2. Davacının sendika üyeliğinin davalıya bildirilmediğini,

3. Davaya konu alacakların zamanaşımına uğradığını

4. Hükümde faiz başlangıç tarihlerinin hatalı belirlendiğini, ücret ve ilave tediye alacaklarına hükmedilen faizin de hatalı olduğunu,

5. Fazlaya ilişkin hakların reddi gerektiğini ileri sürmüştür.
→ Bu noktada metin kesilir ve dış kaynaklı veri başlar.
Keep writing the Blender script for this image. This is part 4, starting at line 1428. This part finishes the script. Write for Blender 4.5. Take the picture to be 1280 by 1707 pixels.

B. Değerlendirme ve Gerekçe

Uyuşmazlık, davalı ile ihbar olunan Şirketler arasındaki ilişkinin muvazaalı olup olmadığına, buna göre davacının, davalı asıl işverenin taraf olduğu toplu iş sözleşmesinden yararlanıp yararlanamayacağına, alacakların hesap dönemi ile alacaklara işletilen faizin türü ve başlangıç tarihlerine ilişkindir.

Bölge adliye mahkemelerinin nihai kararlarının bozulması 6100 sayılı Hukuk Muhakemeleri Kanunu'nun (6100 sayılı Kanun) 371. maddesinde yer alan sebeplerden birinin varlığı hâlinde mümkündür.

Temyizen incelenen karar, tarafların karşılıklı iddia ve savunmalarına, dayandıkları belgelere, uyuşmazlığa uygulanması gereken hukuk kuralları ile hukuki ilişkinin nitelendirilmesine, dava şartlarına, yargılama ve ispat kuralları ile kararda belirtilen gerekçelere göre usul ve kanuna uygun olup davacı vekilince temyiz dilekçesinde ileri sürülen nedenler kararın bozulmasını gerektirecek nitelikte görülmemiştir.

VI. KARAR

Açıklanan sebeple;

Temyiz olunan Bölge Adliye Mahkemesi kararının 6100 sayılı Kanun'un 370/1 hükmü uyarınca ONANMASINA,

Aşağıda yazılı temyiz giderinin temyiz edene yükletilmesine,

Dosyanın İlk Derece Mahkemesine, kararın bir örneğinin Bölge Adliye Mahkemesine gönderilmesine,

12.02.2025 tarihinde oy birliğiyle karar verildi.